Oh yes, I remember Reese Erlich all too well. It was he, in league with his disciplined cadre of pro-China fifth columnists, who tried desperately to create as much havoc as possible, to raise every leftwing cause as a matter of high principle that had to be endorsed by the entire coalition. It was Reese who led the effort to exclude libertarians from the MAD organization on account of their political incorrectness. If there was trouble at a meeting, then at the bottom of it – nine times out of ten – there was good old Reese. Other members of the coalition were suspicious of this habitual disruption, which seemed driven by a half-hidden agenda: after all, it was well-known that the pro-China "leftists" in the US, taking their cues from Beijing, were then calling for an accelerated US military buildup, and in one memorable pamphlet, aptly titled Sooner Or Later, the pro-China Commies advocated not only more money for the military but also argued for the resumption of the draft! To some of us, at least, it was clear that Erlich had been sent in by the LRS to sabotage our anti-draft efforts.

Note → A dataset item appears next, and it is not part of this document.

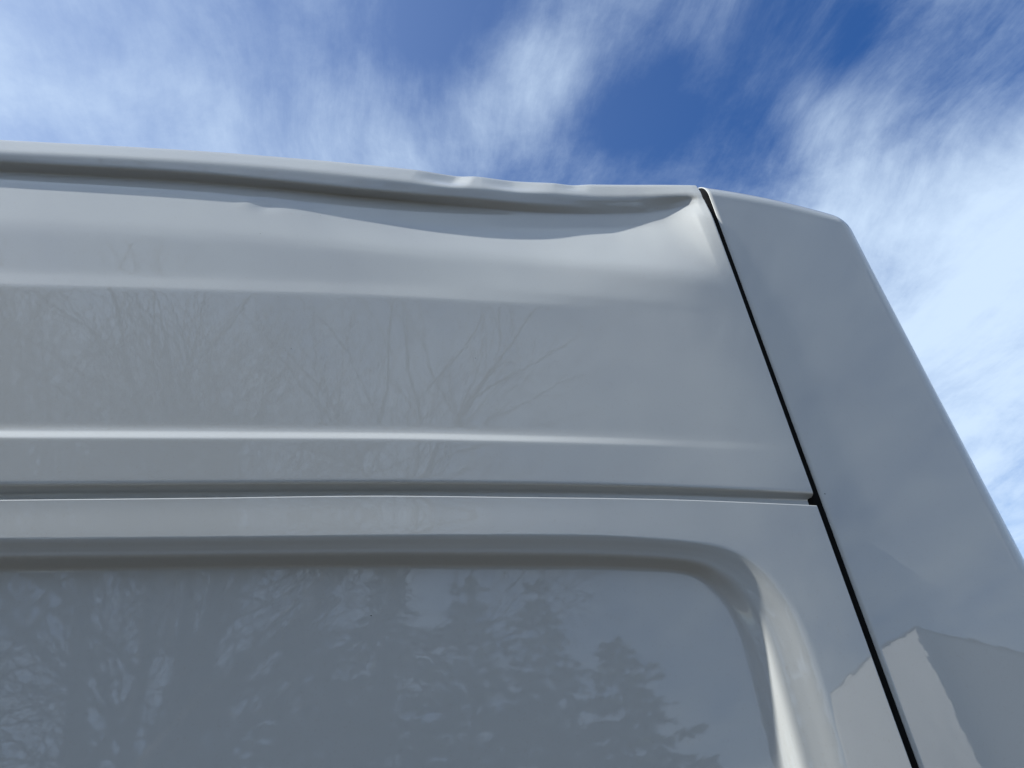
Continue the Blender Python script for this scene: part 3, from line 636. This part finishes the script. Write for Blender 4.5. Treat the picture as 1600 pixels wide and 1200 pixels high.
for i, (az, ds, h, w_, lb) in enumerate((
        (-13, 21, 9.2, 4.2, 'dark evergreen mirrored leftmost in the recessed panel'),
        (-6, 20, 10.4, 4.6, 'dark evergreen mirrored second from the left in the recessed panel'),
        (0, 21, 12.0, 4.8, 'tallest dark evergreen mirrored below the middle of the recess edge'),
        (7, 20, 11.0, 4.6, 'dark evergreen mirrored fourth from the left in the recessed panel'),
        (13, 22, 11.6, 4.4, 'dark evergreen mirrored second from the recess corner'),
        (19, 21, 9.6, 4.2, 'low dark evergreen mirrored nearest the recess corner'))):
    evergreen(polar(az, ds), h, w_, i+1, lb)

# house with a lit gable-less side wall and a shaded front under a shallow mono-pitch roof
hx, hy, hz = 11.3, -10.45, 5.85
house = empty('house', (hx, hy, 0), 'pale two-storey house mirrored at the lower right of the corner panel', 'house')
def hpart(o):
    o.parent = house; o.matrix_parent_inverse = Matrix.Translation((-hx, -hy, 0))
    return o
V = [(hx, hy, 0), (hx+9, hy, 0), (hx+9, hy-8, 0), (hx, hy-8, 0), (hx, hy, hz), (hx+9, hy, hz-1.6), (hx+9, hy-8, hz-1.6), (hx, hy-8, hz)]
hpart(mesh_obj('wall', V, [(0, 1, 5, 4), (1, 2, 6, 5), (2, 3, 7, 6), (3, 0, 4, 7), (4, 5, 6, 7)], SIDING, smooth=False))
dzr = 1.6/9
V = []
for (x, y) in ((-.02, .02), (9.2, .02), (9.2, -8.2), (-.02, -8.2)):
    V.append((hx+x, hy+y, hz-dzr*x+0.004))
for (x, y) in ((-.02, .02), (9.2, .02), (9.2, -8.2), (-.02, -8.2)):
    V.append((hx+x, hy+y, hz-dzr*x+0.03))
hpart(mesh_obj('roof', V, [(3, 2, 1, 0), (4, 5, 6, 7), (0, 1, 5, 4), (1, 2, 6, 5), (2, 3, 7, 6), (3, 0, 4, 7)], SHINGLE, smooth=False))
for (x, z) in ((2.6, 1.0), (5.8, 1.0), (4.2, 2.9)):
    w_ = hpart(box('window', hx+x, hx+x+1.1, hy-0.02, hy+0.05, z, z+1.25, SIDING))
    g_ = box('pane', hx+x+.07, hx+x+1.03, hy+0.045, hy+0.053, z+.07, z+1.18, PANE)
    g_.parent = w_; g_.matrix_parent_inverse = Matrix.Translation((-hx, -hy, 0))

I called Erlich's editor over at the Chronicle, brought up some of the errors made in the article – and then politely inquired as to whether he knew anything about the author's political background. Oh, but all that was years ago, and "he's a different kind of journalist now" – but is he? Erlich ends his Chronicle piece by conjuring up the image of a Japanese punk rock singer who declares that, since she doesn't believe in anything, she might as well worship the Emperor as a god:
"Meanwhile, punk rocker [Karin] Amamiya is working to broaden her appeal. She recently formed a new band that continues to sing praises of the emperor and Japanese rearmament. 'The old group, Revolutionary Truth, sounded too right-wing,' she said. 'The new group has a better name – Greater Japanese Terrorism.'"

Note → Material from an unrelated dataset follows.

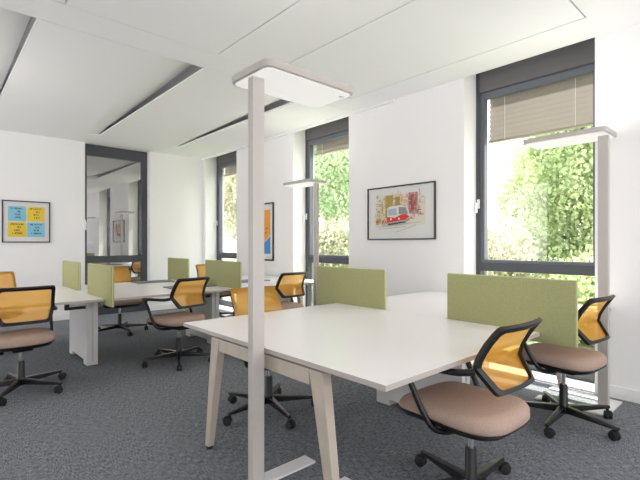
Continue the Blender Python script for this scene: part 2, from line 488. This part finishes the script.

The idea that the Japanese Right – personified not only by some green-haired Japanese punk rocker, but by the Japanese Prime Minister – is bent on exporting "Greater Japanese Terrorism" is tailor-made for Japanophobes like Erlich, whose view of Japanese nationalism just coincidentally happens to resemble the one found in People's Daily. It is typical of the heavy-handed propaganda that old Commies like Erlich specialize in that Ms. Amamiya's attempt to be provocative this childlike play-acting whose harmlessness is underscored by a distinctly punkish sense of self-parody is held up as some kind of sinister threat. People's Daily couldn't have done much worse.